INSTRUCTION: Repeat the whole listing below, word for word.

+++++

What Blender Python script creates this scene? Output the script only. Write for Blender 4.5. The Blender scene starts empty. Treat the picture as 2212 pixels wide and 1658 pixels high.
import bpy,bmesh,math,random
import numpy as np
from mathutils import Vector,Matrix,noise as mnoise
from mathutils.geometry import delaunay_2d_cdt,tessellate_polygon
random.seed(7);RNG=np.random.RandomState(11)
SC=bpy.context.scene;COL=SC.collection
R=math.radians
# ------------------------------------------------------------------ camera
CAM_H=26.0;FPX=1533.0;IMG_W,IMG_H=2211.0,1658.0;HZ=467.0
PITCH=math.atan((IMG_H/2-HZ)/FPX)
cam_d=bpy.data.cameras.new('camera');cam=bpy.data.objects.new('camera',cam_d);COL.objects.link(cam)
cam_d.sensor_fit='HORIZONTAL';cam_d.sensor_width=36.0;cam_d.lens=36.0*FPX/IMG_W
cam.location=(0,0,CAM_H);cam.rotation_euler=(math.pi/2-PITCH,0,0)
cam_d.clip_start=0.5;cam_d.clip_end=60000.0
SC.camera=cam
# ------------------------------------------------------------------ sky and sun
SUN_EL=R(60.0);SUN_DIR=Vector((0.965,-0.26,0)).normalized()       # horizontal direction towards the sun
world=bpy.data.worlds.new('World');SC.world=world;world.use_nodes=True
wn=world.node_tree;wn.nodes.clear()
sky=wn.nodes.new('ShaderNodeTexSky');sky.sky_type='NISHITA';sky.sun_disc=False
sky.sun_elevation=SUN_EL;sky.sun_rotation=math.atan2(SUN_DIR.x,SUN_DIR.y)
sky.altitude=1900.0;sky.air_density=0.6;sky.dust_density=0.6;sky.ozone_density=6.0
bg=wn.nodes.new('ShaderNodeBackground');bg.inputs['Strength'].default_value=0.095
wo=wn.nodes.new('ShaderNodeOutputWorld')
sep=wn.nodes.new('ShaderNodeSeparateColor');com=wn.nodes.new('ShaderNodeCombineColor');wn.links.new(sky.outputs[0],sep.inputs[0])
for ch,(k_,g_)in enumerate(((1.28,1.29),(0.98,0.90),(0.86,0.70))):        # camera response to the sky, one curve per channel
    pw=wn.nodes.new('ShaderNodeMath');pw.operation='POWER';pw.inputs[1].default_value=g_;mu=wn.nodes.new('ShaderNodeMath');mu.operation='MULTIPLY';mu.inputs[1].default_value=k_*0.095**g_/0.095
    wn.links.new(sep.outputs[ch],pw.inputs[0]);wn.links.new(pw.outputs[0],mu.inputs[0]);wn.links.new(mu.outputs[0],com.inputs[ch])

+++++

WRITTEN RESPONSE:
What Blender Python script creates this scene? Output the script only. Write for Blender 4.5. The Blender scene starts empty. Treat the picture as 2212 pixels wide and 1658 pixels high.
import bpy,bmesh,math,random
import numpy as np
from mathutils import Vector,Matrix,noise as mnoise
from mathutils.geometry import delaunay_2d_cdt,tessellate_polygon
random.seed(7);RNG=np.random.RandomState(11)
SC=bpy.context.scene;COL=SC.collection
R=math.radians
# ------------------------------------------------------------------ camera
CAM_H=26.0;FPX=1533.0;IMG_W,IMG_H=2211.0,1658.0;HZ=467.0
PITCH=math.atan((IMG_H/2-HZ)/FPX)
cam_d=bpy.data.cameras.new('camera');cam=bpy.data.objects.new('camera',cam_d);COL.objects.link(cam)
cam_d.sensor_fit='HORIZONTAL';cam_d.sensor_width=36.0;cam_d.lens=36.0*FPX/IMG_W
cam.location=(0,0,CAM_H);cam.rotation_euler=(math.pi/2-PITCH,0,0)
cam_d.clip_start=0.5;cam_d.clip_end=60000.0
SC.camera=cam
# ------------------------------------------------------------------ sky and sun
SUN_EL=R(60.0);SUN_DIR=Vector((0.965,-0.26,0)).normalized()       # horizontal direction towards the sun
world=bpy.data.worlds.new('World');SC.world=world;world.use_nodes=True
wn=world.node_tree;wn.nodes.clear()
sky=wn.nodes.new('ShaderNodeTexSky');sky.sky_type='NISHITA';sky.sun_disc=False
sky.sun_elevation=SUN_EL;sky.sun_rotation=math.atan2(SUN_DIR.x,SUN_DIR.y)
sky.altitude=1900.0;sky.air_density=0.6;sky.dust_density=0.6;sky.ozone_density=6.0
bg=wn.nodes.new('ShaderNodeBackground');bg.inputs['Strength'].default_value=0.095
wo=wn.nodes.new('ShaderNodeOutputWorld')
sep=wn.nodes.new('ShaderNodeSeparateColor');com=wn.nodes.new('ShaderNodeCombineColor');wn.links.new(sky.outputs[0],sep.inputs[0])
for ch,(k_,g_)in enumerate(((1.28,1.29),(0.98,0.90),(0.86,0.70))):        # camera response to the sky, one curve per channel
    pw=wn.nodes.new('ShaderNodeMath');pw.operation='POWER';pw.inputs[1].default_value=g_;mu=wn.nodes.new('ShaderNodeMath');mu.operation='MULTIPLY';mu.inputs[1].default_value=k_*0.095**g_/0.095
    wn.links.new(sep.outputs[ch],pw.inputs[0]);wn.links.new(pw.outputs[0],mu.inputs[0]);wn.links.new(mu.outputs[0],com.inputs[ch])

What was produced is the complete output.